Online Learning Guided Quasi-Newton Methods: Improved Global Non-asymptotic Guarantees

01 Jul 2024, 14:00
BUEE Yİ Toplantı Salonu
Aryan Mokhtari
Assistant Professor in the Electrical and Computer Engineering (ECE) Department at the University of Texas at Austin (UT Austin)

Abstract: Quasi-Newton (QN) methods are popular iterative algorithms known for their superior practical performance compared to Gradient Descent (GD)-type methods. However, the existing theoretical results for this class of algorithms do not sufficiently justify their advantage over GD-type methods. In this talk, we discuss our recent efforts to address this issue. Specifically, in the strongly convex setting, we propose the first “globally” convergent QN method that achieves an explicit “non-asymptotic superlinear” rate. We show that the rate presented for our method is provably faster than GD after at most $O(d)$ iterations, where $d$ is the problem dimension.

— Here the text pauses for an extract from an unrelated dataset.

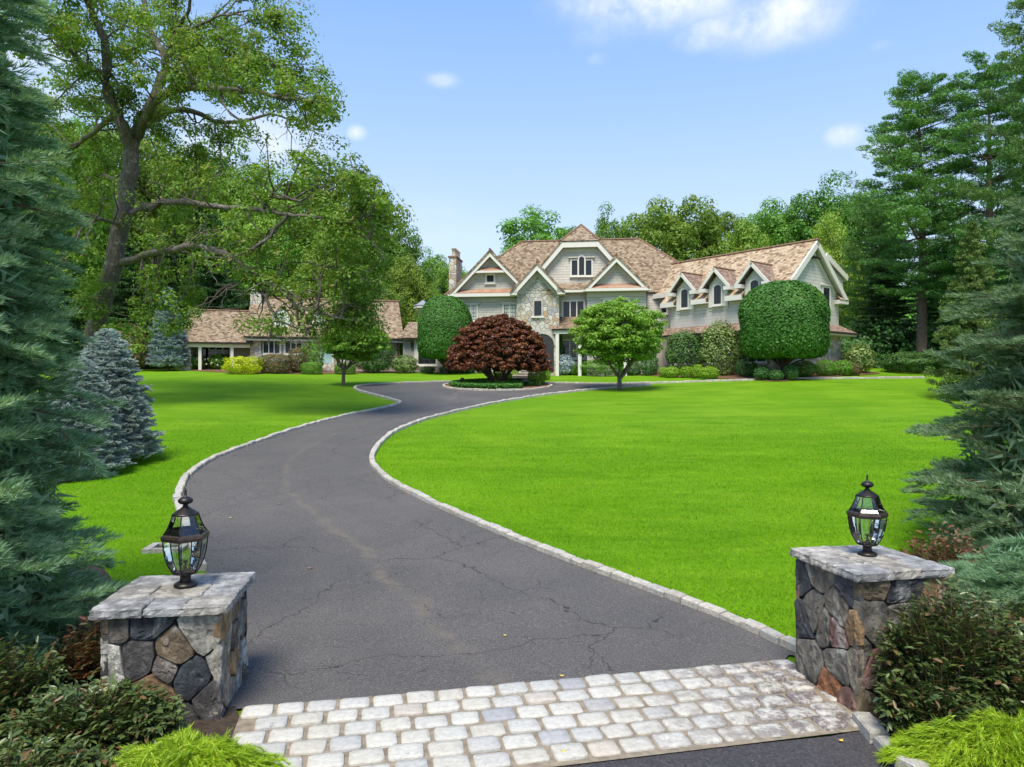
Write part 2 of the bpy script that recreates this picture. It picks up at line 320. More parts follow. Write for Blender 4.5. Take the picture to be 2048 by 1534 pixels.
M['steps'] = simple('pale_granite_step', (.46,.42,.37), .8, var=.2, scale=6, bmp=.01)
M['claypot'] = simple('clay_chimney_pot', (.52,.42,.33), .8)
M['slate'] = simple('slate_roof', (.22,.24,.27), .6)
M['boulder'] = simple('grey_boulder', (.16,.145,.135), .9, var=.5, scale=5, bmp=.03)
M['bark'] = bark_mat('grey_bark', (.07,.055,.045), (.17,.145,.12))
M['oakbark'] = bark_mat('oak_bark', (.055,.043,.036), (.15,.125,.105), 5, (.26,.27,.22))
M['pinebark'] = bark_mat('pine_bark', (.10,.065,.05), (.22,.16,.13))
M['darkbark'] = bark_mat('dark_bark', (.035,.025,.02), (.09,.07,.055))
M['twig'] = simple('brown_twig', (.16,.095,.055), .8)

# ------------------------------------------------------------------ object helpers
def link(o, parent=None):
    COL.objects.link(o)
    if parent is not None: o.parent = parent
    return o
def tag(o, label=None, cat=None, group=None, kind=None):
    if label: o['label'] = label
    if cat: o['category'] = cat
    if group: o['group'] = group
    if kind: o['kind'] = kind
    return o
def empty(name, loc, label, cat, group=None, rz=0):
    o = bpy.data.objects.new(name, None); link(o); o.location = loc; o.rotation_euler = (0, 0, rz); o.empty_display_size = .3
    return tag(o, label, cat, group)
def np_obj(name, V, Fc, mat, parent=None, smooth=False, cols=None):
    V = np.ascontiguousarray(V, dtype=np.float32); Fc = np.ascontiguousarray(Fc, dtype=np.int32)
    me = bpy.data.meshes.new(name); k = Fc.shape[1]; nf = len(Fc)
    me.vertices.add(len(V)); me.vertices.foreach_set('co', V.ravel())
    me.loops.add(nf*k); me.loops.foreach_set('vertex_index', Fc.ravel())
    me.polygons.add(nf); me.polygons.foreach_set('loop_start', np.arange(0, nf*k, k, dtype=np.int32))
    me.polygons.foreach_set('loop_total', np.full(nf, k, dtype=np.int32))
    if smooth: me.polygons.foreach_set('use_smooth', np.ones(nf, dtype=bool))
    me.update(calc_edges=True); me.materials.append(mat)
    o = bpy.data.objects.new(name, me); return link(o, parent)

class MB:
    """mesh builder in world coordinates; uv laid out in metres on every face"""
    def __init__(s): s.v = []; s.f = []; s.mi = []; s.col = []
    def poly(s, pts, col=None):
        i = len(s.v); s.v += [tuple(p) for p in pts]; s.f.append(list(range(i, i+len(pts)))); s.col.append(col); return s
    def hexa(s, p, col=None):
        for q in ((3,2,1,0),(4,5,6,7),(0,1,5,4),(1,2,6,5),(2,3,7,6),(3,0,4,7)): s.poly([p[k] for k in q], col)
        return s
    def box(s, fr, s0, s1, t0, t1, z0, z1):
        P = fr.P
        return s.hexa([P(s0,t0,z0),P(s1,t0,z0),P(s1,t1,z0),P(s0,t1,z0),P(s0,t0,z1),P(s1,t0,z1),P(s1,t1,z1),P(s0,t1,z1)])
    def prism(s, fr, pts, t0, t1):
        a = [fr.P(x, t0, z) for x, z in pts]; b = [fr.P(x, t1, z) for x, z in pts]; k = len(pts)
        ar = sum(pts[i][0]*pts[(i+1)%k][1]-pts[(i+1)%k][0]*pts[i][1] for i in range(k))
        if ar < 0: a = a[::-1]; b = b[::-1]
        s.poly(a); s.poly(b[::-1])
        for i in range(k): s.poly([a[(i+1)%k], a[i], b[i], b[(i+1)%k]])
        return s
    def slab(s, pts, th):
        """sheet of thickness th below pts"""
        top = [Vector(p) for p in pts]; n = (top[1]-top[0]).cross(top[2]-top[0]).normalized()
        if n.z < 0: top = top[::-1]; n = -n
        bot = [p - n*th for p in top]; k = len(top)
        s.poly(top); s.poly(bot[::-1])
        for i in range(k): s.poly([top[(i+1)%k], top[i], bot[i], bot[(i+1)%k]])
        return s
    def board(s, fr, p, q, w, t0, t1):
        """board of width w lying below the line p-q in the s-z plane"""
        dx, dz = q[0]-p[0], q[1]-p[1]; L = math.hypot(dx, dz); nx, nz = dz/L, -dx/L
        if nz > 0: nx, nz = -nx, -nz
        return s.prism(fr, [p, q, (q[0]+nx*w, q[1]+nz*w), (p[0]+nx*w, p[1]+nz*w)], t0, t1)
    def tube(s, pts, rad, n=8, cap=True):
        pts = [Vector(p) for p in pts]; rings = []
        for i, p in enumerate(pts):
            d = (pts[min(i+1, len(pts)-1)] - pts[max(i-1, 0)]).normalized()
            u = d.cross(Vector((0,0,1)) if abs(d.z) < .95 else Vector((1,0,0))).normalized(); v = d.cross(u)
            r = rad[i] if isinstance(rad, (list, tuple)) else rad
            rings.append([p + u*math.cos(2*math.pi*k/n)*r + v*math.sin(2*math.pi*k/n)*r for k in range(n)])
        i0 = len(s.v)
        for r_ in rings: s.v += [tuple(q) for q in r_]
        for i in range(len(rings)-1):
            for k in range(n):
                a = i0+i*n+k; b_ = i0+i*n+(k+1)%n; s.f.append([a, b_, b_+n, a+n]); s.col.append(None)
        if cap:
            s.f.append([i0+k for k in range(n)][::-1]); s.f.append([i0+(len(rings)-1)*n+k for k in range(n)]); s.col += [None, None]
        return s
    def lathe(s, c, prof, n=24, squash=None):
        i0 = len(s.v)
        for r, z in prof:
            for k in range(n): a = 2*math.pi*k/n; s.v.append((c[0]+r*math.cos(a), c[1]+r*math.sin(a), c[2]+z))
        for i in range(len(prof)-1):
            for k in range(n):
                a = i0+i*n+k; b_ = i0+i*n+(k+1)%n; s.f.append([a, b_, b_+n, a+n]); s.col.append(None)
        s.f.append([i0+k for k in range(n)][::-1]); s.f.append([i0+(len(prof)-1)*n+k for k in range(n)]); s.col += [None, None]
        return s
    def build(s, name, mat, parent=None, smooth=False, origin=None):
        me = bpy.data.meshes.new(name)
        if origin is None: o_ = parent_world(parent) if parent is not None else Vector((0,0,0))
        else: o_ = Vector(origin)
        me.from_pydata([(x-o_.x, y-o_.y, z-o_.z) for x, y, z in s.v], [], s.f); me.update()
        uvl = me.uv_layers.new(name='UVMap'); Z = Vector((0,0,1))
        V = s.v
        for pl in me.polygons:
            nn = pl.normal
            if abs(nn.z) > .985: h, up = Vector((1,0,0)), Vector((0,1,0))
            else: h = Z.cross(nn).normalized(); up = nn.cross(h)
            for li in pl.loop_indices:
                p = Vector(V[me.loops[li].vertex_index]); uvl.data[li].uv = (p.dot(h), p.dot(up))
            if smooth: pl.use_smooth = True
        if any(c is not None for c in s.col):
            ca = me.color_attributes.new('Col', 'FLOAT_COLOR', 'CORNER')
            for pl in me.polygons:
                c = s.col[pl.index] or (.3,.3,.3)
                for li in pl.loop_indices: ca.data[li].color = (c[0], c[1], c[2], 1)
        me.materials.append(mat)
        ob = bpy.data.objects.new(name, me); link(ob, parent)
        if parent is None and origin is not None: ob.location = o_
        return ob
def parent_world(o):
    p = Vector((0,0,0))
    while o is not None: p += o.location; o = o.parent
    return p
class Fr:
    def __init__(s, o, a, b): s.o = Vector((o[0], o[1])); s.a = Vector(a).normalized(); s.b = Vector(b).normalized()
    def P(s, x, t, z): q = s.o + s.a*x + s.b*t; return Vector((q.x, q.y, z))
    def at(s, px, py, t):
        r = Vector(((px-CX)/F, 1.)); lam = (t + s.o.dot(s.b)) / r.dot(s.b)
        return ((r*lam - s.o).dot(s.a), HC - (py-CY)/F*lam)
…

Additionally, in the convex setting, we present an accelerated variant of our proposed method that provably outperforms the accelerated gradient method and converges at a rate of $O(\min\{1/k^2, \sqrt{d \log k }/ k^{2.5}\})$, where $k$ is the number of iterations. To attain these results, we diverge from conventional approaches and construct our QN methods based on the Hybrid Proximal Extragradient

(HPE) framework and its accelerated variants. Furthermore, a pivotal algorithmic concept underpinning our methodologies is an online learning framework for updating the Hessian approximation matrices.

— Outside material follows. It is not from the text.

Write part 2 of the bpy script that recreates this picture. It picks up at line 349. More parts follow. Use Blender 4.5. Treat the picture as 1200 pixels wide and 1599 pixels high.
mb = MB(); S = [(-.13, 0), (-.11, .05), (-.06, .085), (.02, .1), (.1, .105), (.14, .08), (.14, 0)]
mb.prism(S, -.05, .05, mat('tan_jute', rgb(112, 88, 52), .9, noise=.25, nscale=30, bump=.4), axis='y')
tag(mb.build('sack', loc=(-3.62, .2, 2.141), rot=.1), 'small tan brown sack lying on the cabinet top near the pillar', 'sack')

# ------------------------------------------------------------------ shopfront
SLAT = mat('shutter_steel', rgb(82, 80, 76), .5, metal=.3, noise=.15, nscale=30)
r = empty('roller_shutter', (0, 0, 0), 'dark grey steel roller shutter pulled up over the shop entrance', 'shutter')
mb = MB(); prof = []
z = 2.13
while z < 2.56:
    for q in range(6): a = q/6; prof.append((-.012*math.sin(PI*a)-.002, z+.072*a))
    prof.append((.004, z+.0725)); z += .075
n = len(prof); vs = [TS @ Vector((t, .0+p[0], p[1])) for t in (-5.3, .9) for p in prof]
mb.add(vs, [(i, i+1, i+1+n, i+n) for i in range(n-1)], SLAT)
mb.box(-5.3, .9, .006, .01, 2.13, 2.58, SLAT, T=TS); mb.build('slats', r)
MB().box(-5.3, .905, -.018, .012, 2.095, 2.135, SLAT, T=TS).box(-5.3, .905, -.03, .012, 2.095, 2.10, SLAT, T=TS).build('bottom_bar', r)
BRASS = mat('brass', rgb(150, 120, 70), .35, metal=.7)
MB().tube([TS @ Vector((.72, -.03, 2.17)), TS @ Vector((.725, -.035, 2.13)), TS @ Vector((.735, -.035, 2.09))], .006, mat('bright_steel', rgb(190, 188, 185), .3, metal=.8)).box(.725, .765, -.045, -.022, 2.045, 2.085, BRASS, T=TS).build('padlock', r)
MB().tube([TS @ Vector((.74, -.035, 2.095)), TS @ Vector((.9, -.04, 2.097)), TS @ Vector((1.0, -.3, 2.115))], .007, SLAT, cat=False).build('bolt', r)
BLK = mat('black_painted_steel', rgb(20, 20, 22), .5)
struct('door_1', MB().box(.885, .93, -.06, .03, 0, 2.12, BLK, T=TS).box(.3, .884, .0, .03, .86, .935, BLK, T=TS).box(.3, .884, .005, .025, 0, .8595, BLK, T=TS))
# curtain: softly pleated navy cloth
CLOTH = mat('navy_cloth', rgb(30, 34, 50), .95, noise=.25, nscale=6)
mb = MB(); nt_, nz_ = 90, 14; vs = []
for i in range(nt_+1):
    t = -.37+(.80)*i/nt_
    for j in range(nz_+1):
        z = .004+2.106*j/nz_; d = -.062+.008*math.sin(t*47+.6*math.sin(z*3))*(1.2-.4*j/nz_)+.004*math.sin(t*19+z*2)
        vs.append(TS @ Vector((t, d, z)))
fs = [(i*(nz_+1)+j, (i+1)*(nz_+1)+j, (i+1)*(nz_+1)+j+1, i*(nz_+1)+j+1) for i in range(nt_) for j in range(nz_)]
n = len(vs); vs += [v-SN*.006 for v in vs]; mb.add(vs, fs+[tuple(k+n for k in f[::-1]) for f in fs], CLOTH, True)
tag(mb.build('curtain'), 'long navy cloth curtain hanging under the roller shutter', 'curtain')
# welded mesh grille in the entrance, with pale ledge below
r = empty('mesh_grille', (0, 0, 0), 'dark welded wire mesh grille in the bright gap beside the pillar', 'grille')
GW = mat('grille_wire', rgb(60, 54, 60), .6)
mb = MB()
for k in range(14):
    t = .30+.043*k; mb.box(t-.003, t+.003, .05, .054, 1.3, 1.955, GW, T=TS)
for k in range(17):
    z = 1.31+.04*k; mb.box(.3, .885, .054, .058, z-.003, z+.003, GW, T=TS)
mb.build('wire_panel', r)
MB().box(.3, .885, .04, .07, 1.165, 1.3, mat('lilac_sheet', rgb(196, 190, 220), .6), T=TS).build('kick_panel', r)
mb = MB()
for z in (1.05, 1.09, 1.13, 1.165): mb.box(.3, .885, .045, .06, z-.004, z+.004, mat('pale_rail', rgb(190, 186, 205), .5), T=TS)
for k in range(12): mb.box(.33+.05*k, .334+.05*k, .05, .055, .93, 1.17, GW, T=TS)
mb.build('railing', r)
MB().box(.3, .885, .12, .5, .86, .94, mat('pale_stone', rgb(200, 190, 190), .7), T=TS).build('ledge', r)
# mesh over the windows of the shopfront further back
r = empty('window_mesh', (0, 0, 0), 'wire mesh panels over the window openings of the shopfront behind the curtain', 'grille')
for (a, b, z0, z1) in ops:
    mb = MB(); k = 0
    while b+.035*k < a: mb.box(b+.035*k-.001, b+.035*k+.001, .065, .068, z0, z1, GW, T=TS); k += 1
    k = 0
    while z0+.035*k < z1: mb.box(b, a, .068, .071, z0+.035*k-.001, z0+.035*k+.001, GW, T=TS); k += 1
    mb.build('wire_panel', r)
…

Specifically, we relate our method's convergence rate to the regret of a specific online convex optimization problem in the matrix space and choose the sequence of Hessian approximation matrices to minimize its overall regret.

 

 

Bio: Aryan Mokhtari is an Assistant Professor in the Electrical and Computer Engineering (ECE) Department at the University of Texas at Austin (UT Austin), where he holds the title of Fellow of Texas Instruments/Kilby. Prior to joining UT Austin, he was a Postdoctoral Associate in the Laboratory for Information and Decision Systems

(LIDS) at MIT. Before that, he worked as a Research Fellow at the Simons Institute for the program on “Bridging Continuous and Discrete Optimization.” He earned his Ph.D. in electrical and systems engineering from the University of Pennsylvania (Penn). Aryan has received the NSF CAREER Award, Army Research Office (ARO) Early Career Program Award, Google Research Scholar Award, UT Austin ECE Department’s Junior Faculty Excellence in Teaching Award, the Simons-Berkeley Research Fellowship, and Penn’s Joseph and Rosaline Wolf Award for Best Doctoral Dissertation.